I finally did find one case. To be able to manually debug it, I had to simplify it to a smaller size. I eventually ended up with this:

####################
####.##########.#.##
##oooooooooooooo#..#
##o#.##.#######o####
#.o#.##.....#..o#..#
##o#.######.#.#o#.##
##o...#--------oooE#
##o####|#####.###.##
#.o-----..#.#.#...##
##o####.#.#.#.#.####
#So#################
####################

The path marked with o is what my algorithm gave me and one marked with - and | was what I found to be cheaper.

It happened because I was keeping track of only (x, y) positions instead of a state of ((x,y), direction) combo.

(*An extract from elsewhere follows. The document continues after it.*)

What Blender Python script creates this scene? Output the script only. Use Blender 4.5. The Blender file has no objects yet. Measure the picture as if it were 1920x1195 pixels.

So when the top path reached the intersection (the left-most o next to E), it had a cost around 3000 because it had turned three times before that intersection. It would then have a cost around 4000 because it has to turn the next time.

The path from bottom costs around 4000 when it reaches the intersection but then continues without an extra turn so it eventually became a few steps cheaper.

Thanks for the help from our lovely Koodiklinikka Advent of Code community who helped me figure out how to avoid this by keeping track of the proper state.

Once I knew that, it still took me a good hour or so to adjust the code to the new one. At one point, my score jumped to ~230 000 and at one point I managed to end up in a loop.

Eventually, all the pieces fell into their spots and I got the correct result and a star.

Part 2

In part 2, we need to find all the shortest paths instead of just one.

As I used the A* which specifically finds one shortest path and my understanding of the algorithm is not very deep, I had no clue how to change it to find all of the paths.

One thing I considered was taking the path from Part 1 and changing each step into a wall one at a time and see if I can reach the goal for each of these iterations. But then I realised that whenever I had found a new path, I’d have to do it again, this time blocking one step in each path and that sounded like a complexity nightmare.

Day 16 marks the first 1 star day. The first part took me out hard and after a bit of tinkering on the second part, I decided I’ll rather not spend all my waking hours today on Advent of Code.